Is the government capable of vetting Syrian refugees to find threats?
The administration argues that it’s conducting interviews with Syrians at camps in Turkey, Jordan and Lebanon. But without security forces on the ground in Syria who can verify details, there is no way to back-check a refugee’s story to see if he is telling the truth and is, in fact, not a security threat.
Even when we had people on the ground in Iraq to screen refugees, terrorists got through the safety net.
In 2011, for instance, two Kentucky immigrants who had been resettled as Iraqi refugees were busted for trying to buy stinger missiles for al-Qaida.
It turned out that their fingerprints matched those linked to roadside bombs in Iraq. It was a major red flag that should have barred their entry, but U.S. screeners failed to take note. And the terrorists slipped into the U.S.

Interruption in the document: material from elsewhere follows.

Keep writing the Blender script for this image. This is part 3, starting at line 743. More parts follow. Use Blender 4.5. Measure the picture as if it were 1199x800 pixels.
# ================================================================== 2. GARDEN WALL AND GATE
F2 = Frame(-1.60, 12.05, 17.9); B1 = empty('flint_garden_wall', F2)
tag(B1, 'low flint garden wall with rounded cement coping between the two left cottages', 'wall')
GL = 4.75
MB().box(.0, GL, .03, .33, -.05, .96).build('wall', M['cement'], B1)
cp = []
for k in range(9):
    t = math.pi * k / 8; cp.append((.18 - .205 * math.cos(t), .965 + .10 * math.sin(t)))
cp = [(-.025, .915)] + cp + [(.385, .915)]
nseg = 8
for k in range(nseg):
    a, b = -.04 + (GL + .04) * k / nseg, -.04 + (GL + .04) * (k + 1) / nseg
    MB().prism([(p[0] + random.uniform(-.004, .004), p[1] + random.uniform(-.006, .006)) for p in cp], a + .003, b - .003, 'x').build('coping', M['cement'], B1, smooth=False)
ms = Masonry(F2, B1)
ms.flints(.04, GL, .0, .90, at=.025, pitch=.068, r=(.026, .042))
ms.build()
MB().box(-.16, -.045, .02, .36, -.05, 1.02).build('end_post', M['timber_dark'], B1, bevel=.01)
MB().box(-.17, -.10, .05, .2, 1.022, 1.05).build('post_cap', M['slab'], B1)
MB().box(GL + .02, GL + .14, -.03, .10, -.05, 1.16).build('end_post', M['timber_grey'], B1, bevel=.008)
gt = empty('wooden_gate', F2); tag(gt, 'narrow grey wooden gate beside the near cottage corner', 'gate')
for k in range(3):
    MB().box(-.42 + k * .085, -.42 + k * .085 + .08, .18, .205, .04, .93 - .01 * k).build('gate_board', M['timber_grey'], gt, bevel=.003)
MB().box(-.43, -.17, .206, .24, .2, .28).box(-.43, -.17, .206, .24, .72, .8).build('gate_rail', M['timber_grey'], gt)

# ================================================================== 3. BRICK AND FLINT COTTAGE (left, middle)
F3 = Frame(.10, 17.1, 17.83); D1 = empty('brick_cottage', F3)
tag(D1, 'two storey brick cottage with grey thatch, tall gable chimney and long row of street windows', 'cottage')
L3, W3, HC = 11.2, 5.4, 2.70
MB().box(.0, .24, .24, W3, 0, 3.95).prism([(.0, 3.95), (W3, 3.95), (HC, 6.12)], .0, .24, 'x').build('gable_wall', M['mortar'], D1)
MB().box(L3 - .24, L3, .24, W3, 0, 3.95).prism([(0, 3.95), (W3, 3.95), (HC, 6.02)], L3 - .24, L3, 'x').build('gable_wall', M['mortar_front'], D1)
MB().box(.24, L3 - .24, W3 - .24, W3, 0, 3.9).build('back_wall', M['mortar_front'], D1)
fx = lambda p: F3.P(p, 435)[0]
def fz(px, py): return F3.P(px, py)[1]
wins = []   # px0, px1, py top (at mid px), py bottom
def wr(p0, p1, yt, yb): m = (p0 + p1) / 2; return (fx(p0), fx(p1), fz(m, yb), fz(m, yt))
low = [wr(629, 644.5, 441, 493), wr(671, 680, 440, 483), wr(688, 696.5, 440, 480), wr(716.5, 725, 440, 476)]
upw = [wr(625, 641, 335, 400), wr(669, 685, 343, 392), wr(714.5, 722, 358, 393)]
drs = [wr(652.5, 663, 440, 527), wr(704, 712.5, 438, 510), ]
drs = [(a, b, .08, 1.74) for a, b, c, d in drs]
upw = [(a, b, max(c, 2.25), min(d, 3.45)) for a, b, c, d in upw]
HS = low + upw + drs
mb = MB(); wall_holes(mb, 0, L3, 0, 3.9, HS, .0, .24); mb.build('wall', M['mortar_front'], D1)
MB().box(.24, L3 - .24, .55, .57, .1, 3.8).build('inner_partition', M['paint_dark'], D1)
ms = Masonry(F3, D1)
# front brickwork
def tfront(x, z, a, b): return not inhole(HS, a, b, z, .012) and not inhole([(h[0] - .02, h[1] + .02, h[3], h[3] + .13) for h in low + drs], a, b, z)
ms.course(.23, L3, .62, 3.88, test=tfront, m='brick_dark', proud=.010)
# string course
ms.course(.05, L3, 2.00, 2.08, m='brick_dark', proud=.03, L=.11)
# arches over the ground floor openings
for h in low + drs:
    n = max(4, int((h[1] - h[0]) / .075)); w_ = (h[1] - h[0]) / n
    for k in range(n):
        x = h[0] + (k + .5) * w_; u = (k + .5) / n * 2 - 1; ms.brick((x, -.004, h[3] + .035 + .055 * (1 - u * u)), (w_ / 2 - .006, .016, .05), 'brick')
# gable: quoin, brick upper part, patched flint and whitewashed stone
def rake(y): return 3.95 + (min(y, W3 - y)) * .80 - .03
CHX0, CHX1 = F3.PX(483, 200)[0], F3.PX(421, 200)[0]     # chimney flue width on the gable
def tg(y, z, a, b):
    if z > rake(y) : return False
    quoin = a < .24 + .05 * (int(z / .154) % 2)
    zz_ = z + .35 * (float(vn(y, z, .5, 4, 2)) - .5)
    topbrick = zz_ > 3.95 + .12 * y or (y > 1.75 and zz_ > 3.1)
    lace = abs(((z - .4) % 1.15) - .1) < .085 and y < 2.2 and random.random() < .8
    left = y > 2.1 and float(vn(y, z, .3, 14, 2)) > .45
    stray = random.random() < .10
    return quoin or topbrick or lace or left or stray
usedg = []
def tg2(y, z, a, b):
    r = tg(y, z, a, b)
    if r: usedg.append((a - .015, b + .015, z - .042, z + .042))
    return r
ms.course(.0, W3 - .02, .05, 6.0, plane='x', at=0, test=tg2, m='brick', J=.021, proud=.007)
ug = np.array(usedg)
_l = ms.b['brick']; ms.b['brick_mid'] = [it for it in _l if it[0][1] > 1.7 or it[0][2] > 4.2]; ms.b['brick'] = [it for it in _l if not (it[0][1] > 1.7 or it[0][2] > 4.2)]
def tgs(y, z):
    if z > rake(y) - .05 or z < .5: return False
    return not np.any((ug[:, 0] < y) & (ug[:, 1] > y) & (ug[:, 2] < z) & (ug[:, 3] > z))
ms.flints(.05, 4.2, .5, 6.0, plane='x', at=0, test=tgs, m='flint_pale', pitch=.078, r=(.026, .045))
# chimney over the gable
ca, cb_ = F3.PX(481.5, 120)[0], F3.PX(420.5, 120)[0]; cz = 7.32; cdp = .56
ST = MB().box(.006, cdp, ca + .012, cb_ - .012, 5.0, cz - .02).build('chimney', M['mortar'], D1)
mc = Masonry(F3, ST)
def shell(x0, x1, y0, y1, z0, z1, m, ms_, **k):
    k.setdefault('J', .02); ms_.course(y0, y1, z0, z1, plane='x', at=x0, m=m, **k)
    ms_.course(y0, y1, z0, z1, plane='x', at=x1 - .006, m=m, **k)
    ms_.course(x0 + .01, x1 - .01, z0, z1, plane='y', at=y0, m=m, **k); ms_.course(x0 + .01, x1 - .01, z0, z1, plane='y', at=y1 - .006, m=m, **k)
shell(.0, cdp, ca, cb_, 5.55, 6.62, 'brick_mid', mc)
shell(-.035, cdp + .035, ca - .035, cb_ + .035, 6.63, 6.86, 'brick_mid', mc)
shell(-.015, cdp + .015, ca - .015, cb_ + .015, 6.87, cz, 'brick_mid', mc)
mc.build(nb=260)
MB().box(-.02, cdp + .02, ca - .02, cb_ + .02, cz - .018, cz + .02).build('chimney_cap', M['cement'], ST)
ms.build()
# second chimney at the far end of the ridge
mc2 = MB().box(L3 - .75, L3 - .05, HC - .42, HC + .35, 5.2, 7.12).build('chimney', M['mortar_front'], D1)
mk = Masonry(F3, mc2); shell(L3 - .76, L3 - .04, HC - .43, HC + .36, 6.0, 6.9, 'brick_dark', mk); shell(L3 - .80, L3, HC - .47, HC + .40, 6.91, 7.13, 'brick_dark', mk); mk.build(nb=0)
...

The administration’s vetting process for the massive influx of Syrian refugees is completely unreliable, admits the FBI official in charge of such security background checks.
“It’s not even close to being under control,” warned assistant FBI director Michael Steinbach.
We should not be believing the man who promised us that we could keep our doctor, keep our health plans, and that our health insurance premiums would go down $2,500. He is either lying, or he likes to speak on matters where he is not competent to know the truth of the matter.